Role of Mentors for Successful Work-Based Learning W
Workplace mentoring has been identified as an important aspect of work-based learning in projects conducted under the School-to-Work Opportunities Act. By establishing relationships with caring and competent adults who can provide emotional support and facilitate skill development, less-experienced youth and adults are more likely to bridge the gap between school and work. Workplace mentoring requires a partnership commitment that involves time, energy, and resources of qualified mentors, school personnel, and learners themselves. As in other endeavours, workplace mentoring requires planning, training, monitoring, and assessment to ensure that the individuals being mentored will achieve successful outcomes.

Mentors play an influential role in promoting work-based learning and skill development whereby mentees enhance efficiency and productivity at work. The role of mentors has become crucial in facilitating individual learning and skill development. On the other hand, mentoring can help mentors reinforce or, in fact, double their knowledge base. It boosts their self-esteem and gives them increased job satisfaction. Mentoring has benefits for everybody.

Mentors can be effective promoters of workplace learning in that they:

Create a Personalized Learning Environment: Mentors can create an informal setting whereby mentees can feel free to approach them for suggestions. They can understand an individual’s learning styles and the preferences of their mentees and mould the learning process to suit those styles. Thus, they can provide effective guided learning for the best advantage of their mentees.
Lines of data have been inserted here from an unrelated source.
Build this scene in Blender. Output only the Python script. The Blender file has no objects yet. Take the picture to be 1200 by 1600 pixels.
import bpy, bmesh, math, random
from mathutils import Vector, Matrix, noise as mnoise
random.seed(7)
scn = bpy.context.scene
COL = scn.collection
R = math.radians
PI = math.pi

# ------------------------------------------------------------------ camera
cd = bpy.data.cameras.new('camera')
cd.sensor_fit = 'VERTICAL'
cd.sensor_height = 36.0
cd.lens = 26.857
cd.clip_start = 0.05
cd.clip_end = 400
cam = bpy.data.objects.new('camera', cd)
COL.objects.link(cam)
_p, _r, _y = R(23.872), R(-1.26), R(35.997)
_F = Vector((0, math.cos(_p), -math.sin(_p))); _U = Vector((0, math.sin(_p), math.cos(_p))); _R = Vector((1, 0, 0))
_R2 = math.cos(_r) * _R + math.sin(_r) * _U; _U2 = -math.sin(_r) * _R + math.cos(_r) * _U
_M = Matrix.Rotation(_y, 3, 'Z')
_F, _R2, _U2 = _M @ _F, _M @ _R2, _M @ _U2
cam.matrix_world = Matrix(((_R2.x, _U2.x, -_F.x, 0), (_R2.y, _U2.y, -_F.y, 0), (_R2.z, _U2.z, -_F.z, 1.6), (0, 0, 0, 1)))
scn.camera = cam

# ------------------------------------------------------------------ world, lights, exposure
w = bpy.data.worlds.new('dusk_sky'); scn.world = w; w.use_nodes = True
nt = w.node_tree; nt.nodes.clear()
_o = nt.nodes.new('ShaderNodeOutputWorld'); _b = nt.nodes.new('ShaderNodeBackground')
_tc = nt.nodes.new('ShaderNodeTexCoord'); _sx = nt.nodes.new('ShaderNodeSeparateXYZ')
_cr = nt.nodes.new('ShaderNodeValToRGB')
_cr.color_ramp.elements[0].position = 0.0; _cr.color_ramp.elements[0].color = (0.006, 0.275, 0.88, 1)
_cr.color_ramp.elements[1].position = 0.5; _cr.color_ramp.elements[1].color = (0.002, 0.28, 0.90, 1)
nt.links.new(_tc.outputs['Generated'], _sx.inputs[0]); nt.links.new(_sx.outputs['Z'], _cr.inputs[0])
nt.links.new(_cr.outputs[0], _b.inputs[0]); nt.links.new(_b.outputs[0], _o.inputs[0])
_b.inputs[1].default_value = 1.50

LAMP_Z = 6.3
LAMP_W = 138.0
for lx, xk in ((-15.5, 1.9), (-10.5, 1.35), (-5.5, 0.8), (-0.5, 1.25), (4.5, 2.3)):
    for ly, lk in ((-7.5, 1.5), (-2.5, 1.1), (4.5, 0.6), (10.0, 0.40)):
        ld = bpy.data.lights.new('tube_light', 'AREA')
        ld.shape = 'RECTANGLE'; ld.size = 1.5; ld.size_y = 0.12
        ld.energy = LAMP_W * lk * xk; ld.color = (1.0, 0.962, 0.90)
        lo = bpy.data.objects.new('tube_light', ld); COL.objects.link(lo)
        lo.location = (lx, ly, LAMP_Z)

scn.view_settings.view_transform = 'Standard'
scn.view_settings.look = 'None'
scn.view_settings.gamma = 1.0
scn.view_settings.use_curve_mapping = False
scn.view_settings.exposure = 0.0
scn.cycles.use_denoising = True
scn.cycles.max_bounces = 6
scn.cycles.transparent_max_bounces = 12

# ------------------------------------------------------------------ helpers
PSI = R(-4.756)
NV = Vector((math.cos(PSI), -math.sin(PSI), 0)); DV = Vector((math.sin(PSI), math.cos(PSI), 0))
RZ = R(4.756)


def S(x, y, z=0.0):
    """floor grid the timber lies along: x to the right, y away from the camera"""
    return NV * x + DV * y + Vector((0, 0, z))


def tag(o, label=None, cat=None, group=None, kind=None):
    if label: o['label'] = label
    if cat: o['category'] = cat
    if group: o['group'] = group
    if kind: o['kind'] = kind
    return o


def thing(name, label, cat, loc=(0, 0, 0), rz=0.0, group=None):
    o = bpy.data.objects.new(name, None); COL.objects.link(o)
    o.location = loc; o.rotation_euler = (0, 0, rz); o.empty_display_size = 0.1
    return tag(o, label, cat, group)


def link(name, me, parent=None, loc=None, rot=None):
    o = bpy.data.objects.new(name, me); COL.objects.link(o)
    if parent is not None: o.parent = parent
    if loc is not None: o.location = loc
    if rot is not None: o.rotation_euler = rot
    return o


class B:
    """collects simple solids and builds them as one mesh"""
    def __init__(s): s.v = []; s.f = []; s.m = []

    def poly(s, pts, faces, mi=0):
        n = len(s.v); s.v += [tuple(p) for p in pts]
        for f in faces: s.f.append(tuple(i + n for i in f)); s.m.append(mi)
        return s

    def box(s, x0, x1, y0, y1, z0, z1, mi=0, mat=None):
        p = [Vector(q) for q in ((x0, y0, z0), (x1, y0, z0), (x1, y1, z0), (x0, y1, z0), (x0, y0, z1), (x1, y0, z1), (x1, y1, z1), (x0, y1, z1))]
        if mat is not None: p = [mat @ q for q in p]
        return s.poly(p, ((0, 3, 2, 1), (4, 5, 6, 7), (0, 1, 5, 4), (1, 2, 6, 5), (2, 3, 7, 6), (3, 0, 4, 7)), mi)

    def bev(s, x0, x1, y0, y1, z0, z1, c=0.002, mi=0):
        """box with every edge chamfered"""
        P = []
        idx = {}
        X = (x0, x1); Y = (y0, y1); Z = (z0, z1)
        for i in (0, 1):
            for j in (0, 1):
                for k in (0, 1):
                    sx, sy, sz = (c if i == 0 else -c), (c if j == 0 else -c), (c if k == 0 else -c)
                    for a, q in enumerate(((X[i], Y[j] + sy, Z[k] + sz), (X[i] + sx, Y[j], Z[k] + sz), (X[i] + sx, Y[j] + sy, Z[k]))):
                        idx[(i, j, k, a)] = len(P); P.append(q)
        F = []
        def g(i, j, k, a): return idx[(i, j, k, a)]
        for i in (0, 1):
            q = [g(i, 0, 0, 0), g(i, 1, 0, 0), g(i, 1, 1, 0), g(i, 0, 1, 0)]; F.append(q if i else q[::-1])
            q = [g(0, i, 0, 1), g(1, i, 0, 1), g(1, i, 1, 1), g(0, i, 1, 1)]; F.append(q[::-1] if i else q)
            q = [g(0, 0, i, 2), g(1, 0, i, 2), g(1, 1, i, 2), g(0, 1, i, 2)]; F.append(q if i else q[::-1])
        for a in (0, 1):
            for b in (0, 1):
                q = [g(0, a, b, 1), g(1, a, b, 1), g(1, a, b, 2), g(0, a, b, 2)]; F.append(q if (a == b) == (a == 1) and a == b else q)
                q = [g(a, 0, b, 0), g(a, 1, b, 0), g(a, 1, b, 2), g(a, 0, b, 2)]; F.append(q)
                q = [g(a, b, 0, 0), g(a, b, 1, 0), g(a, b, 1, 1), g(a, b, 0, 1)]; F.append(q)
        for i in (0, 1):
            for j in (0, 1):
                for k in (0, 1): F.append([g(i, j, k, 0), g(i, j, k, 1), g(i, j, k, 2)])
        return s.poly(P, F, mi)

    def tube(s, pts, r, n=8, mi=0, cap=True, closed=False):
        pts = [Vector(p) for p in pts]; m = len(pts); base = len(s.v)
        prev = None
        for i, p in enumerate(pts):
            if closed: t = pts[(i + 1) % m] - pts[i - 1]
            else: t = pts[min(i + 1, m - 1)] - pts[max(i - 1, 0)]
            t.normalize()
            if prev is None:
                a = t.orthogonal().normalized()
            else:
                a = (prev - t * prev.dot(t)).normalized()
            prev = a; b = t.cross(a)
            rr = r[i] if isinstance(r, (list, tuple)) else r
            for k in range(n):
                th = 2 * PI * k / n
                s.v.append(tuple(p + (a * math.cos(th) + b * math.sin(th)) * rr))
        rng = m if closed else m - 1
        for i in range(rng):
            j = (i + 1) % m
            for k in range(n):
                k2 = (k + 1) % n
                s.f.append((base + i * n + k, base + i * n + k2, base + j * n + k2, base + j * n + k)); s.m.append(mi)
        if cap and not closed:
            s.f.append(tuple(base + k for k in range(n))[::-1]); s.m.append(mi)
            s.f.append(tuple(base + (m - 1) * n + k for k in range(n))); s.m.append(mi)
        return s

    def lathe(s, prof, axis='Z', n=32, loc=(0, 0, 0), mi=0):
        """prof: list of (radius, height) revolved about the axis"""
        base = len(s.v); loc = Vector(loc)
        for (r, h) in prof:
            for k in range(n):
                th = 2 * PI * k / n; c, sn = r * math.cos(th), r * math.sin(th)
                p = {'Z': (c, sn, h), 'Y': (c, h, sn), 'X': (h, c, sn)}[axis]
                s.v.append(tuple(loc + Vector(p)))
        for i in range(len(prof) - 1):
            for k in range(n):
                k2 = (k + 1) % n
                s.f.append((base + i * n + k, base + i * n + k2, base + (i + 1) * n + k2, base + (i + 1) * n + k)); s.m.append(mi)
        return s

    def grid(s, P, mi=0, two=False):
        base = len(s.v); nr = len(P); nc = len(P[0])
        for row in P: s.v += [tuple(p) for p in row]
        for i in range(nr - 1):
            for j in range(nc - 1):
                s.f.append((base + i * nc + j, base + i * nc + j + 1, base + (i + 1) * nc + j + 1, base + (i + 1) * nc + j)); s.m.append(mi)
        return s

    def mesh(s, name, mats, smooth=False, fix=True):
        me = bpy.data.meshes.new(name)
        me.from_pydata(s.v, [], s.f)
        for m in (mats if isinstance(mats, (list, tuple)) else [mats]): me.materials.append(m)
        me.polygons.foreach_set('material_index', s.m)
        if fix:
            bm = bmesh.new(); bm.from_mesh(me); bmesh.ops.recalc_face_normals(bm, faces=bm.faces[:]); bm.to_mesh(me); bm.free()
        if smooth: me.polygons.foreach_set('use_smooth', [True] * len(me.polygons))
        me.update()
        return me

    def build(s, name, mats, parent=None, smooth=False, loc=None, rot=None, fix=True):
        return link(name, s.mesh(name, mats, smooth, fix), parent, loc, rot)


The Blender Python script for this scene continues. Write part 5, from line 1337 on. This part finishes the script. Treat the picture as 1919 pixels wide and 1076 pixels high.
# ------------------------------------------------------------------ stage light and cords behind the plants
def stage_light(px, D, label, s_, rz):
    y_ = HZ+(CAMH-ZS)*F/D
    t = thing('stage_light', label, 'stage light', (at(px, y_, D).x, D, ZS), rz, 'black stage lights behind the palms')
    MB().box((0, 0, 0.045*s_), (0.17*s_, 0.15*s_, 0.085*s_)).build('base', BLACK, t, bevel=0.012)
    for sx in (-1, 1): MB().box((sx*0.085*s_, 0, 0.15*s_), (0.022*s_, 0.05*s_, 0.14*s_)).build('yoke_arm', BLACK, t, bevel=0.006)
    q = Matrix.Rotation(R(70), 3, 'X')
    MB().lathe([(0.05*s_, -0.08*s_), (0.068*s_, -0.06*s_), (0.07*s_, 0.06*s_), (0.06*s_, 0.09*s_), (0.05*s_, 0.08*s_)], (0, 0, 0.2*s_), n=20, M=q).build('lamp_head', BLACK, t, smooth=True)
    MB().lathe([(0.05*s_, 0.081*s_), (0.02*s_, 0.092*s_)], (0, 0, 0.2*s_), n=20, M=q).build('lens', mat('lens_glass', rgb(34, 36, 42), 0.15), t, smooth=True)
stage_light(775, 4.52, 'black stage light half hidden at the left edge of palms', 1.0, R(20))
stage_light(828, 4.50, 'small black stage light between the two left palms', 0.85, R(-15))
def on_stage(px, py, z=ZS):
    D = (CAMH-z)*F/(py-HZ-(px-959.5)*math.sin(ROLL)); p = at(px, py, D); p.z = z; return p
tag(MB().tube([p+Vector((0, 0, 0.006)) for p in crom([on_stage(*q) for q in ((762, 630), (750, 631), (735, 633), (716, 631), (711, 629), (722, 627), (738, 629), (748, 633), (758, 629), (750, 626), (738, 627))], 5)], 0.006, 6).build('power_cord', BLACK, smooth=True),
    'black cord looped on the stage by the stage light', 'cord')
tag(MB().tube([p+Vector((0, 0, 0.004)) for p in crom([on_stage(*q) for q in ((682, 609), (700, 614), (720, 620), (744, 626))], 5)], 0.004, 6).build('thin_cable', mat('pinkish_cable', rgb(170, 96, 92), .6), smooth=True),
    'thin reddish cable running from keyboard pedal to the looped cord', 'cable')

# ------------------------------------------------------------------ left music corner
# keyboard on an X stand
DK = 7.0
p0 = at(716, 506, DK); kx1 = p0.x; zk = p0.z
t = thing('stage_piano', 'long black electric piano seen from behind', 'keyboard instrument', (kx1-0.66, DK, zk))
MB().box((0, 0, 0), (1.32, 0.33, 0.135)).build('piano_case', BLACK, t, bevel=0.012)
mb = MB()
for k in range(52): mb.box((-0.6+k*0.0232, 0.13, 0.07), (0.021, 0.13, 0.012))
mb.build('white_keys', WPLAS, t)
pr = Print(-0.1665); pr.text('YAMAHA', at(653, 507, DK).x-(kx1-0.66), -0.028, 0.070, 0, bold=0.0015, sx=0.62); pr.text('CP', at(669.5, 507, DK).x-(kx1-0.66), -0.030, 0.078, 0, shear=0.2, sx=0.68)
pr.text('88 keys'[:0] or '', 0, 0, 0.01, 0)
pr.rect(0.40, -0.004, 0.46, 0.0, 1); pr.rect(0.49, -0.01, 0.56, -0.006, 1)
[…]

Facilitate Transition from School to Workplace: Fresher’s come with skills but lack experience in putting those skills to better use in the new environment. Here, mentors can help mentees transform those skills to suit their job responsibilities by timely analysis and guidance.

Provide Emotional and Professional Support: Mentors are out to help mentees in all situations arising in the new workplace. They do everything necessary for the well-being of the mentees. They see that mentees feel comfortable and give of their best. When mentees are sure that there is an experienced colleague looking after them, they can make a focused approach to learn the job skills in a short span of time.

Plan, Monitor and Assess Individual Learning: As in any other pedagogical process, work-based learning too requires planning, monitoring and evaluating individual progress towards the intended outcomes. Mentors play this role to perfection.

Inspire and Throw New Challenges at Mentees: Mentors exude great command of the subject they deal with. Thus, they are not afraid of challenging their mentees who perform below the mark by playing a proactive role as a guide. They behave and act in the best interests of their mentees, thus commanding their respect.

Teach How to Learn in Practice: Out of their experience gained over the years of practice in the field, mentors can give useful anecdotes to their mentees which enable the latter to deal with various difficult situations in the workplace. Thus, they can contribute to confidence-building measures in their mentees.